There was a time of great famine in the land. Naomi’s husband, the man from Bethlehem in Judah, (Does this location sound at all familiar?) took her and their two sons away from their homeland so that they could survive. He died after they moved to the foreign, pagan land of Moab, leaving his wife with two sons to raise. They both married Moabite women. About ten years later both sons died!

She was now left all alone in a strange land with pagan gods and NO FAMILY. She had no husband, no sons, and no relatives in this strange land. All she had was two daughter-in-laws who were from a pagan faith.

She was God-fearing (and as all Jewish people did), she attributed the circumstances dealt to them as being from God’s hand. He was sovereign and she could not begin to understand why God would take her husband and two sons and only leave her with two pagans who were not related to her in heart or homeland. I can relate to her broken-hearted ‘why’s’; can you?

She changed her name because everything about her changed! She was broken and bitter!

About three years ago at Thanksgiving time, we spent the last week of my mother’s life around her bedside. She was surrounded by family and caregivers around the clock. I was on break from school and was there for the week without my husband and kids as we live a few hours away. Each and every day as I sat there with her while she was on Hospice and in a coma, I was accompanied by my brother and his wife, “The Daughter-In-Law”.

My sister-in-law was there and has been for years, through all the ‘ups and downs and all arounds’. She has been there when sometimes the daughters could not be there. She was there to talk with my mom often, and to take her to doctor’s appointments. She was even there when they came to take my mom away after her passing.

Now, mind you that ‘Mother-In-Law’s’ just seem to have a way of always mentioning their son’s names as well as their daughters’ names first, but somehow the daughter-in-law always seems to get remembered: “after the fact”. Secondly, my mother’s daughter-in-law has the same faith as my mother. She worships the very same God and serves Him! I still stand in awe and thanks for my mother’s daughter-in-law, who I consider my sister.

I hope that like me, you can just take a minute to glimpse this story through ‘fresh eyes’ today.

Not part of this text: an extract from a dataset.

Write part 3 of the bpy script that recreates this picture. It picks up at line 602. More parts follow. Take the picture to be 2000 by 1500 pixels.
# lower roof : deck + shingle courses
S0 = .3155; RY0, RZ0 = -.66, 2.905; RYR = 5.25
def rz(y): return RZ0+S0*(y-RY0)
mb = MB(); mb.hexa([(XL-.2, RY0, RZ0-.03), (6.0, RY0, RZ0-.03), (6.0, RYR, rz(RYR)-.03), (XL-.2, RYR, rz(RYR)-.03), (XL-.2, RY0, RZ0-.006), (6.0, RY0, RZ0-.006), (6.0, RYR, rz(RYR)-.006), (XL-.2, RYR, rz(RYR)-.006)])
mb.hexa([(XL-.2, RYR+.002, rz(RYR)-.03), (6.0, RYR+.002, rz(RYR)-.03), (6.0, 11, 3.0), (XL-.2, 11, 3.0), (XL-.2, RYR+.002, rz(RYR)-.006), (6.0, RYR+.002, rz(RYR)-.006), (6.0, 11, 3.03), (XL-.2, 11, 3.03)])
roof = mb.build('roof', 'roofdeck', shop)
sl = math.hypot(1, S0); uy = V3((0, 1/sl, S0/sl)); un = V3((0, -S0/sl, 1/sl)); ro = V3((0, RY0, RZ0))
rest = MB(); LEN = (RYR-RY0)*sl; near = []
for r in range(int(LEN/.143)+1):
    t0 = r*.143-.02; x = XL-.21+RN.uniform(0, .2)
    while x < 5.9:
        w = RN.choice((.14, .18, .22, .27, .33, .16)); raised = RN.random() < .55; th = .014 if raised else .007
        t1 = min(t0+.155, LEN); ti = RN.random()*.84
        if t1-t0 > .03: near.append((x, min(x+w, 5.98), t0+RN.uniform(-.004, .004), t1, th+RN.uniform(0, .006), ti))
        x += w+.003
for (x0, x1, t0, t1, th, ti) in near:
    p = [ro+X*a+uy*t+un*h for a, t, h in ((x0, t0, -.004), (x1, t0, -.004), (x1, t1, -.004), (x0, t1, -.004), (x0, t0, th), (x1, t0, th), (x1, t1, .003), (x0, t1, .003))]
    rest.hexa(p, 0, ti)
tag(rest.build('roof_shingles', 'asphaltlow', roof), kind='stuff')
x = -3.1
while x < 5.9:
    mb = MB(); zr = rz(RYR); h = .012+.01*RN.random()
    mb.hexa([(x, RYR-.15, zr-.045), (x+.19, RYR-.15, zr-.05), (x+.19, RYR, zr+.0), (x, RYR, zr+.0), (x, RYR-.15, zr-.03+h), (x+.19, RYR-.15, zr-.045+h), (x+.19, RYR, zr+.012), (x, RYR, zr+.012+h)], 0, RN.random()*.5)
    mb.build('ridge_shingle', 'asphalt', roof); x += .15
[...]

Naomi had no income, home, food, family, or future. She lived in a land of pagans. She also had lost her hope and joy in living. She did not know why God had allowed this suffering to come her way? She had lost all three of her loved ones and there was no one else… or was there?

“But Ruth replied, ‘Don’t ask me to leave you and turn back. Wherever you go, I will go; wherever you live. I will live. Your people will be my people, and your God will be my God. Wherever you die, I will die, and there I will be buried. May the Lord punish me severely if I allow anything but death to separate us!’ When Naomi saw that Ruth was determined to go with her, she said nothing more.” (Ruth 1:16-18)

What a perfect verse for a wedding! Even in death and with the loss of her own husband she had made a vow that she would keep. She chose to love her husband in his death by loving his God, His people, and His mother. What a beautiful FOREVER vow!

Brokenness and bitterness are about to turn into Blessings because of…“The Daughter-In-LOVE.